日本ドローンコンソーシアムで会長を務める野波健蔵氏は、ドローンの産業利用にスポットを当てた「第5回国際ドローン展」(会期2019年4月17〜19日、幕張メッセ)で特別講演を行った。産業用ドローンを取り巻く最近の状況を振り返りながら、「機体そのものが目覚ましい勢いで普及している今、ソフトウェアを開発する人材の確保・育成が新たな世界的な課題として浮上している」と提言した。
講演は、ドローン産業の将来推計、業態別の動向、今後の展望――を軸に展開。野波氏は、ドローン産業を取り巻く近年の状況を解説しながら、ドローン産業界のニーズが「ソフトウェアを開発する人材の確保・育成に移りつつある」と指摘した。
まずドローン産業全体の将来展望は、グローバルで現在の約7500億円から、2020年台後半にはおよそ18倍の約14兆円になるとした。内訳について野波氏は、「農業は飽和していく傾向にある。比較的安定的に推移し約13倍の3.6兆円規模の見込み」としながら一方で、「インフラ維持管理が最も伸びる。約50倍の5兆円規模に膨らむ可能性がある」と予測。
物流業界については「“空の産業革命”とも呼ばれ最もポテンシャルが高い」と期待を掛けながら、「現在の600億円から、約23倍の1.4兆円となる見通し。
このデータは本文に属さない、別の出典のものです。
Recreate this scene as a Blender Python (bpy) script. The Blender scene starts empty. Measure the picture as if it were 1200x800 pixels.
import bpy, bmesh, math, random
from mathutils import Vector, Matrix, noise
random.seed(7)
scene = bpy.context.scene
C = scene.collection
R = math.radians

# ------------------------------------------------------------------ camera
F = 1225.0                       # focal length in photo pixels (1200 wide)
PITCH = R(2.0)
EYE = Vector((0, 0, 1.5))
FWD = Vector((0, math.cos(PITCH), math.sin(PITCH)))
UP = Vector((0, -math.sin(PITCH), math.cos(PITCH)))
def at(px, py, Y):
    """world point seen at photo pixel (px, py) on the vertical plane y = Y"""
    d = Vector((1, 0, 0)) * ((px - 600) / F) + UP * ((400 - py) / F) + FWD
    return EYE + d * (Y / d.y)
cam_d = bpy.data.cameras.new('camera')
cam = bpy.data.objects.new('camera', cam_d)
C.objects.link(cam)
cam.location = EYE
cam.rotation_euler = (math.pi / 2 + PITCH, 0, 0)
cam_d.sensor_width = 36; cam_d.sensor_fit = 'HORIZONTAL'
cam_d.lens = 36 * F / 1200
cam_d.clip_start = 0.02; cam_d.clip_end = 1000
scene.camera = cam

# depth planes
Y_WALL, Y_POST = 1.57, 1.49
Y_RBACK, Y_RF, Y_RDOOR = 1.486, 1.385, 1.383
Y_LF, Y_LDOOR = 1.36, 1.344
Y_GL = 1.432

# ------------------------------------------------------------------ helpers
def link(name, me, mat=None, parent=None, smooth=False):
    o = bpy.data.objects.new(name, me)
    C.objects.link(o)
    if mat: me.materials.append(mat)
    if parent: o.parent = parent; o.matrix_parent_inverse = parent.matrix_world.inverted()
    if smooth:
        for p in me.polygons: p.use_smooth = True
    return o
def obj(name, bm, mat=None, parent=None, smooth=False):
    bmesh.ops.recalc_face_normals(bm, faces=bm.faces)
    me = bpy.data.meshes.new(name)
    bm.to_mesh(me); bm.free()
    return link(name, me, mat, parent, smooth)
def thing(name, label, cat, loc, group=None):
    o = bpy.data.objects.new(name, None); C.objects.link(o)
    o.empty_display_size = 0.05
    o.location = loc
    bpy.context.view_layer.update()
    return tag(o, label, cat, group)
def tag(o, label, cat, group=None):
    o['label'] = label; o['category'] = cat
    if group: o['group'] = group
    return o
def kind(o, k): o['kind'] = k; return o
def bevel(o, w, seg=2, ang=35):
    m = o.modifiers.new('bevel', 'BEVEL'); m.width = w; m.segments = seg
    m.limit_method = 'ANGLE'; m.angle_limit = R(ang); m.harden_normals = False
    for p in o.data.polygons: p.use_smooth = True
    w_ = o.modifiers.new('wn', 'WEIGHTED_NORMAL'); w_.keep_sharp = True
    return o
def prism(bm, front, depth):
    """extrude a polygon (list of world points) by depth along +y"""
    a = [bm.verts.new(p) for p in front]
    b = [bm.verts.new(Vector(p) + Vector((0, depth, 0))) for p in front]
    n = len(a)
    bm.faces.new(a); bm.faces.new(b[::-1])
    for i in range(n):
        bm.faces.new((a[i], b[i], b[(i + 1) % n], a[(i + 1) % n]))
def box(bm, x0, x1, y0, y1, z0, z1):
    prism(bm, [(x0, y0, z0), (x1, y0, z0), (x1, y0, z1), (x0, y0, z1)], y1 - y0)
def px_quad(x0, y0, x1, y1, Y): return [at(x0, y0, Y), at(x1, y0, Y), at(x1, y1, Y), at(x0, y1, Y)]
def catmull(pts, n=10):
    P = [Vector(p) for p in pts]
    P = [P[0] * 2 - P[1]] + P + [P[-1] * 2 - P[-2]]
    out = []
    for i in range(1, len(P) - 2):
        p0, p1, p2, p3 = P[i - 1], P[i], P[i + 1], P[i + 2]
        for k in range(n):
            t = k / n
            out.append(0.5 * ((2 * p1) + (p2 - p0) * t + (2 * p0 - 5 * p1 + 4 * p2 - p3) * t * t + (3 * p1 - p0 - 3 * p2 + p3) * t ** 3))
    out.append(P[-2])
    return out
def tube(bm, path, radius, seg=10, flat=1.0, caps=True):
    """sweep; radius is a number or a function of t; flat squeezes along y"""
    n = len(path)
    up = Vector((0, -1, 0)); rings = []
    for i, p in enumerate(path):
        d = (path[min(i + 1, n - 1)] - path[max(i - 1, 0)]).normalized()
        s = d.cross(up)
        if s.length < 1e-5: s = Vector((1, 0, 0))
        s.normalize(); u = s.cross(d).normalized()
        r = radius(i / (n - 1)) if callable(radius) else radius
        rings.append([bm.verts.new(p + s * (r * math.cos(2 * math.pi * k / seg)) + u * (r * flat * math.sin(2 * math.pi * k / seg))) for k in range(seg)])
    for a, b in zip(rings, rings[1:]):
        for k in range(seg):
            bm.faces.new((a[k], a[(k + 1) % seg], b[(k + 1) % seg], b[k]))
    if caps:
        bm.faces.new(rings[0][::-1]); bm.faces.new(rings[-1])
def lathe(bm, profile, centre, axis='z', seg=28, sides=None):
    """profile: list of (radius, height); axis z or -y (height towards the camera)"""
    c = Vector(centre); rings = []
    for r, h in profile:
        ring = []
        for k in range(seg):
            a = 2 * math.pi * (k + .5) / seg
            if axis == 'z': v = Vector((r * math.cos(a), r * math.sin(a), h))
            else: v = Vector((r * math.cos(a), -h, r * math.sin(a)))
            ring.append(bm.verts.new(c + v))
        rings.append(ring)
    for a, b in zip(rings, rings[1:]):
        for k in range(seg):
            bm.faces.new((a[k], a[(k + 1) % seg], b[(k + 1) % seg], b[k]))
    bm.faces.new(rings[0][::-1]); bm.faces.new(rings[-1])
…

その成長過程では、レギュレーションがネックになり、DID(Densely Inhabited District:人口集中地区)での飛行など、今後の法制化が極めて重要になってくる」と解説。
国内市場に目を転じれば、2019年度は、ドローン産業全体で約1000億円のマーケット。2020年度はその倍の約2000億円に拡大する予想だ。なかでも、「フライヤースクールなどドローン関連のサービス産業が今後、最も伸びしろが大きい。利用シーンでは、ホビー目的が依然として9割を占め、産業目的は1割程度にとどまっている」という。